The swearing of an oath to “tell the truth, the whole truth and nothing but the truth” has lost all meaning in a criminal justice system that profits on convictions of the innocent and guilty alike.

These gross imbalances of the scales of justice does not escape realization by an incarcerated criminal defendant. Criminal defendants may be the only ones with the eyes to see what really goes on in the criminal justice system. These political and economic realities must not escape consideration by a defendant when evaluating the risks and dangers of going to trial versus pleading guilty with or without a plea agreement.

While the prosecution has a team of high-paid U.S. Attorneys, unlimited financial resources, time, staff, investigators and law enforcement rallied against a defendant all at taxpayers expense, the incarcerated criminal defendant must prepare a defense in prison with a limited budget of time, money and competent assistance of counsel. With a court appointed federal public defender or attorney, more often than not ineffectively or inadequately advocating whatsoever on behalf of the defendant, the criminal defendant may have no choice except to elect to proceed pro se with standby counsel.

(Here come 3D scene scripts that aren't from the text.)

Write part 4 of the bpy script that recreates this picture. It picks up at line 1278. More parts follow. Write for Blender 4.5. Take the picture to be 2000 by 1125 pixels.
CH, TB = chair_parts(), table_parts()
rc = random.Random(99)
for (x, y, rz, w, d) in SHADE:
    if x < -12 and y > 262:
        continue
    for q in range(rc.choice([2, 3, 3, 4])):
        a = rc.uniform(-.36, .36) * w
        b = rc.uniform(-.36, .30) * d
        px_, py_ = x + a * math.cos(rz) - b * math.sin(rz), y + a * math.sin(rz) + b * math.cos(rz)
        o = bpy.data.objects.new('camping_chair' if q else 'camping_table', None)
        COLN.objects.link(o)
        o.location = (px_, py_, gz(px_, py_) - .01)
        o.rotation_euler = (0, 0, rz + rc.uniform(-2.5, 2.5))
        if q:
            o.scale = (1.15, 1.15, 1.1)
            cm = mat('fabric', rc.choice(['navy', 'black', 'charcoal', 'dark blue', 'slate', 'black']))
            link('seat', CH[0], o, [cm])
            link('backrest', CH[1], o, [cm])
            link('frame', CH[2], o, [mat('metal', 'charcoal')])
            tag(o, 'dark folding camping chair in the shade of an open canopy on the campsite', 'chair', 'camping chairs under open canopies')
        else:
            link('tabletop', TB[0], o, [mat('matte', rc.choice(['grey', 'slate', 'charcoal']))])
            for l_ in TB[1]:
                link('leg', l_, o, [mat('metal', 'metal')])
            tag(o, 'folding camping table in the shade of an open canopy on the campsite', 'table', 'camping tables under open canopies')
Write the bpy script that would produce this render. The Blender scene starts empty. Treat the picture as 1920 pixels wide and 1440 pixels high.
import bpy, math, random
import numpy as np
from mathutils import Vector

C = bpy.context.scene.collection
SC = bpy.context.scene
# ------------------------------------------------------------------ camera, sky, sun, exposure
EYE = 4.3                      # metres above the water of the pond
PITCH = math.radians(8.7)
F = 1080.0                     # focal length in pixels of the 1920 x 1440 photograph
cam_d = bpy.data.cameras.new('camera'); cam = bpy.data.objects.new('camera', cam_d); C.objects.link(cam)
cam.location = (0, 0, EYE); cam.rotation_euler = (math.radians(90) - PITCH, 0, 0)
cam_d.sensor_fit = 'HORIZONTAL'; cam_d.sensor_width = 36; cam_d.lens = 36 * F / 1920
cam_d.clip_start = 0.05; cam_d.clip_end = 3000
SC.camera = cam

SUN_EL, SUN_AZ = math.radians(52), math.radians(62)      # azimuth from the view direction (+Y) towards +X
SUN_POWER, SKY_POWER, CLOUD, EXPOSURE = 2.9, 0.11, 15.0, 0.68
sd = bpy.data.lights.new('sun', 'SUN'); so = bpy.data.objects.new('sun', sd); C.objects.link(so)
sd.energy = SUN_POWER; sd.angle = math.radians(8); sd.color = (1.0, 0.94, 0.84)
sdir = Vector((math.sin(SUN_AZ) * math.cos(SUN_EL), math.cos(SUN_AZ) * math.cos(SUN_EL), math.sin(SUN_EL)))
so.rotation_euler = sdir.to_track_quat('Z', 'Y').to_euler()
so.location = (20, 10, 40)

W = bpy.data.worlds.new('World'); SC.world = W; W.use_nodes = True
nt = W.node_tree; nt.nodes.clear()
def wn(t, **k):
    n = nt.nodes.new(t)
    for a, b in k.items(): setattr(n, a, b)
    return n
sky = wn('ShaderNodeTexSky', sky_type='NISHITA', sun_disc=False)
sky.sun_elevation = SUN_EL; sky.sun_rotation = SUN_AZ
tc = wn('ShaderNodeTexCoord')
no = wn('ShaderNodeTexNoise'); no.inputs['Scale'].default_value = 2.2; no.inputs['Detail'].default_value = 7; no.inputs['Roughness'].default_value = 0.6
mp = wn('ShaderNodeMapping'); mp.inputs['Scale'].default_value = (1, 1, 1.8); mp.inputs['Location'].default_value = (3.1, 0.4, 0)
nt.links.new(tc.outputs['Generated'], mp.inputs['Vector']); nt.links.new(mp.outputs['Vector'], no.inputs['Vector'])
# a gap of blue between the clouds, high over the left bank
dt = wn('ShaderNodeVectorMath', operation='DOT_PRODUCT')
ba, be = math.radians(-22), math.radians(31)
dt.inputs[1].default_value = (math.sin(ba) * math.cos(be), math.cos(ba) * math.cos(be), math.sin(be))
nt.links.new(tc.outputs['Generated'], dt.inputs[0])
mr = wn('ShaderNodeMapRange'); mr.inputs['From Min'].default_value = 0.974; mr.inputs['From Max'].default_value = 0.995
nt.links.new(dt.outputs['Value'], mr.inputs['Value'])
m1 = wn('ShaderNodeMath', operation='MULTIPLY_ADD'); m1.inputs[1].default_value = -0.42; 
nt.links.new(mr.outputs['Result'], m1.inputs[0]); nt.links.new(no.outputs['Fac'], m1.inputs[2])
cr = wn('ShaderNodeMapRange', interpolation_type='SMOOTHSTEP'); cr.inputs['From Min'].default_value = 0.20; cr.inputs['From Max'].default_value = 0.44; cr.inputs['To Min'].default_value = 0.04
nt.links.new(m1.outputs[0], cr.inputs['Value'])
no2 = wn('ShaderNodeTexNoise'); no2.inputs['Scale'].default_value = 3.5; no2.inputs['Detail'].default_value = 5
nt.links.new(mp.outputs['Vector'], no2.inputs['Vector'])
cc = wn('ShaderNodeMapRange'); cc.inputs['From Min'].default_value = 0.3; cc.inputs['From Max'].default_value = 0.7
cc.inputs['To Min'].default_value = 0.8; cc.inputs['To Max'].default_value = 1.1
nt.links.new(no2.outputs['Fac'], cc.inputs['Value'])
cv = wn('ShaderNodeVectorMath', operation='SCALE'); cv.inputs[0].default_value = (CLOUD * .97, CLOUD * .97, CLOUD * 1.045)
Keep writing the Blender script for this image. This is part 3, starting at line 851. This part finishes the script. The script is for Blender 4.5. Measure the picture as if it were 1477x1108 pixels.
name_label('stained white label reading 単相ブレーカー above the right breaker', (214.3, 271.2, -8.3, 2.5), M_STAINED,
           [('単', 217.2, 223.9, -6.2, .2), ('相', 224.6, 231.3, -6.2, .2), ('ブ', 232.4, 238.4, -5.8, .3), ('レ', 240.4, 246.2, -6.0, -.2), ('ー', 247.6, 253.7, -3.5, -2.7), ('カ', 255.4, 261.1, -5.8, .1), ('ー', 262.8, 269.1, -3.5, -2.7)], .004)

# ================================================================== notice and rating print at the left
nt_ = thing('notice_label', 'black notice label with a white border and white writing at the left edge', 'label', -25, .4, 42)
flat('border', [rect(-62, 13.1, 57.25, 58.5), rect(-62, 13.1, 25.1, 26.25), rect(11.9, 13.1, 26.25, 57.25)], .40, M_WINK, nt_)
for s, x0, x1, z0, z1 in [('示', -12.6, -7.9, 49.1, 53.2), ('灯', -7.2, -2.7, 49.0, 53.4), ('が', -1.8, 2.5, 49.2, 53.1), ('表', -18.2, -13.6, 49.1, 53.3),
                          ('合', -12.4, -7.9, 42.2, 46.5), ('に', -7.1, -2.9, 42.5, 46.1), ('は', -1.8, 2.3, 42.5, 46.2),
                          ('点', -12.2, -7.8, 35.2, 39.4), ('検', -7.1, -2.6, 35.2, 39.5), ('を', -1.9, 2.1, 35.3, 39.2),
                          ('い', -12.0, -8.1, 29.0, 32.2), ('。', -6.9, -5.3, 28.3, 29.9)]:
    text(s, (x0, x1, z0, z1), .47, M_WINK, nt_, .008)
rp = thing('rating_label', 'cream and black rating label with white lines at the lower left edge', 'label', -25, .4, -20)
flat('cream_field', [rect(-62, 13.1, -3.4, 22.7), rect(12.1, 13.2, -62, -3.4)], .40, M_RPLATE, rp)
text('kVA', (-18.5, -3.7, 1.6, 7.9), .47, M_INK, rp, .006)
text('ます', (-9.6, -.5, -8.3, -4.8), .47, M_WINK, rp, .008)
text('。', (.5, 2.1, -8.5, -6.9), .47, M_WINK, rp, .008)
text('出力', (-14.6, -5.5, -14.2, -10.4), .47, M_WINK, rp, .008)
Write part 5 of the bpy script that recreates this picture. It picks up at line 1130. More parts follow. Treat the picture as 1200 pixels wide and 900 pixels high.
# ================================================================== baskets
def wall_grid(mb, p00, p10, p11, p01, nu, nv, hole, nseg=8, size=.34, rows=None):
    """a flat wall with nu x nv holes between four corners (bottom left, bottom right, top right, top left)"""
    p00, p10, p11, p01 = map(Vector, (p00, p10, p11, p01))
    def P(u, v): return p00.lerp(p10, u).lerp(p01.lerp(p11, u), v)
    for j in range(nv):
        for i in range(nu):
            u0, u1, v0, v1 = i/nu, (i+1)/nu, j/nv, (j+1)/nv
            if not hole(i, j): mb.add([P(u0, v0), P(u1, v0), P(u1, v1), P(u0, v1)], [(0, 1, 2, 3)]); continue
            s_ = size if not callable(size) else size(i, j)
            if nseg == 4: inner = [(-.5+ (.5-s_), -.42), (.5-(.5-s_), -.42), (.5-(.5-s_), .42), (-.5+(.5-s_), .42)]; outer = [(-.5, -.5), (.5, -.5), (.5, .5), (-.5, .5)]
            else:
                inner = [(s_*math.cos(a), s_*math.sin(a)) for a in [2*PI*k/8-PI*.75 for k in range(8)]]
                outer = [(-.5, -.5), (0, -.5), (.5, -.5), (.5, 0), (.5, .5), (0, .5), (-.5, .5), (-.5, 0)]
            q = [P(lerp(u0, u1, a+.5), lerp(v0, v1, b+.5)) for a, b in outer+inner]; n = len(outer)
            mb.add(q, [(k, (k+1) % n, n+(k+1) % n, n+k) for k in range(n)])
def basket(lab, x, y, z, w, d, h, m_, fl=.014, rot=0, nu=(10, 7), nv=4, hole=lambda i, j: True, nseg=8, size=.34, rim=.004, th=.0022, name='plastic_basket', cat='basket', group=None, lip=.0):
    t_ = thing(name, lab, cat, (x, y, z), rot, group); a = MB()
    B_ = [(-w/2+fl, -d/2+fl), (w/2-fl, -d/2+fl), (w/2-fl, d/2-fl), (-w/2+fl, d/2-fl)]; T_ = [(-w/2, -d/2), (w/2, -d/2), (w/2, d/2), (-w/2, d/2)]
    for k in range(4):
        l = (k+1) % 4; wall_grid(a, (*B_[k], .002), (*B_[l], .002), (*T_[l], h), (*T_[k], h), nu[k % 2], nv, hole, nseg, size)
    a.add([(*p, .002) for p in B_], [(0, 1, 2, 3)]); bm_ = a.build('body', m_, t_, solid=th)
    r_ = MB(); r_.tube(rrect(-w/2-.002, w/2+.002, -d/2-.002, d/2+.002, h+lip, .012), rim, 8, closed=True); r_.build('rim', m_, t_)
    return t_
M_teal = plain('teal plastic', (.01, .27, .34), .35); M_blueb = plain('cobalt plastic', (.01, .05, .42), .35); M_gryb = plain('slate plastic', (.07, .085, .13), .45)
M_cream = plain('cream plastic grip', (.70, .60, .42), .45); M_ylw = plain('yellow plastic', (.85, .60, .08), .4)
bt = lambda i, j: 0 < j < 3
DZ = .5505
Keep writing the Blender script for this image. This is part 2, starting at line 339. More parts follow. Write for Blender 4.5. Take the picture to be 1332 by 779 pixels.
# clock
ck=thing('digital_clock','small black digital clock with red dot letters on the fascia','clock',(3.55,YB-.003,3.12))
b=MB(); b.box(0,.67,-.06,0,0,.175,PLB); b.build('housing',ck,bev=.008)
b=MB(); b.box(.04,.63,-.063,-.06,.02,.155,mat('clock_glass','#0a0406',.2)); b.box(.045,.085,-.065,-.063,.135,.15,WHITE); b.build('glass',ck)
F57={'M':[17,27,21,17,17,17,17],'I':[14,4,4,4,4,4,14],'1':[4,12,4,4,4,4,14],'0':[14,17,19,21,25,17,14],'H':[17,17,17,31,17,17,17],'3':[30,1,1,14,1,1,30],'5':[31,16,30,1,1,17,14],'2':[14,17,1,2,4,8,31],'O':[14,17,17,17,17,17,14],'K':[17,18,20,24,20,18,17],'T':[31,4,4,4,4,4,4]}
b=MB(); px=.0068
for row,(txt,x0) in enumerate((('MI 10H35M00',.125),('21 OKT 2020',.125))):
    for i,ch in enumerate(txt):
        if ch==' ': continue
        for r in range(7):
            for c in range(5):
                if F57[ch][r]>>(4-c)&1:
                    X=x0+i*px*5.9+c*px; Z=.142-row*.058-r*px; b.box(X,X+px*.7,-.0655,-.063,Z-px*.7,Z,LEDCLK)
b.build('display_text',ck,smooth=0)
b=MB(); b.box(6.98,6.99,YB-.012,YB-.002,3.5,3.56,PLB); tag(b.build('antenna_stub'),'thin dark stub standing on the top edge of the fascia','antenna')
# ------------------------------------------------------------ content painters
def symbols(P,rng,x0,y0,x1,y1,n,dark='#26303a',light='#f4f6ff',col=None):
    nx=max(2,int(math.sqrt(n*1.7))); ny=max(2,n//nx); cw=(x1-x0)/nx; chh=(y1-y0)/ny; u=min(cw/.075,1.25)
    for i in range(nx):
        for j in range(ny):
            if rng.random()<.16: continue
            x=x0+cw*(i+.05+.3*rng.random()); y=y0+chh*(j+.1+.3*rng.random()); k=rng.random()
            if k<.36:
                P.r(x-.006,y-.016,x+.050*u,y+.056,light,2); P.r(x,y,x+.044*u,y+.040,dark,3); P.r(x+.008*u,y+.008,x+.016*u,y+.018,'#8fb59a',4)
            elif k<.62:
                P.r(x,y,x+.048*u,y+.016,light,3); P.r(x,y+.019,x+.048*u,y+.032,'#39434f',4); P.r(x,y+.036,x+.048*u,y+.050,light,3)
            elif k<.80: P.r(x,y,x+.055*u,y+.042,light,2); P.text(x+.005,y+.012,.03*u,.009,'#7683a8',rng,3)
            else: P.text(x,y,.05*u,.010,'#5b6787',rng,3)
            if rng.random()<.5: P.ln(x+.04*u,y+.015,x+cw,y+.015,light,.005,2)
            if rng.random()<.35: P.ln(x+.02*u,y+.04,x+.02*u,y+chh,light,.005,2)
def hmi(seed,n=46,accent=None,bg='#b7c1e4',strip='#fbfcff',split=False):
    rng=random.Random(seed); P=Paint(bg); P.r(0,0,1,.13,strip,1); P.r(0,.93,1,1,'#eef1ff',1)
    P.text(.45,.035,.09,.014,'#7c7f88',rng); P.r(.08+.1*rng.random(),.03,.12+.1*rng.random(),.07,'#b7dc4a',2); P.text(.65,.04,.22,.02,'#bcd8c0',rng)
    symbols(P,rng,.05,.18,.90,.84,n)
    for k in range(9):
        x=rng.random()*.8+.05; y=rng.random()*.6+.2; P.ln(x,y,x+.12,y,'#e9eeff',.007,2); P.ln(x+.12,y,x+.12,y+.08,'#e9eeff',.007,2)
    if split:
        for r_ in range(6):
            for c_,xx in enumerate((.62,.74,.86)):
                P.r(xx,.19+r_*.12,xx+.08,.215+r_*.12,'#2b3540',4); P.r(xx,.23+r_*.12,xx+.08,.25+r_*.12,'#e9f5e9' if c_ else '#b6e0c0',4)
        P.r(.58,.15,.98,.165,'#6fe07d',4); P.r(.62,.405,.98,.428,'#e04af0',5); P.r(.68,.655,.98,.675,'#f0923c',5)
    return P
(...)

While it would be preferable if the criminal justice system would accommodate ethical and honest practices that afforded criminal defendants a morsel of opportunity to properly defend themselves, it doesn’t seem likely without a shift of the pendulum back towards the protecting and guaranteeing the constitutional rights of criminal defendants and the fair administration of justice. Until then criminal defendants will have to fend for themselves and make the best out of the time served in prison.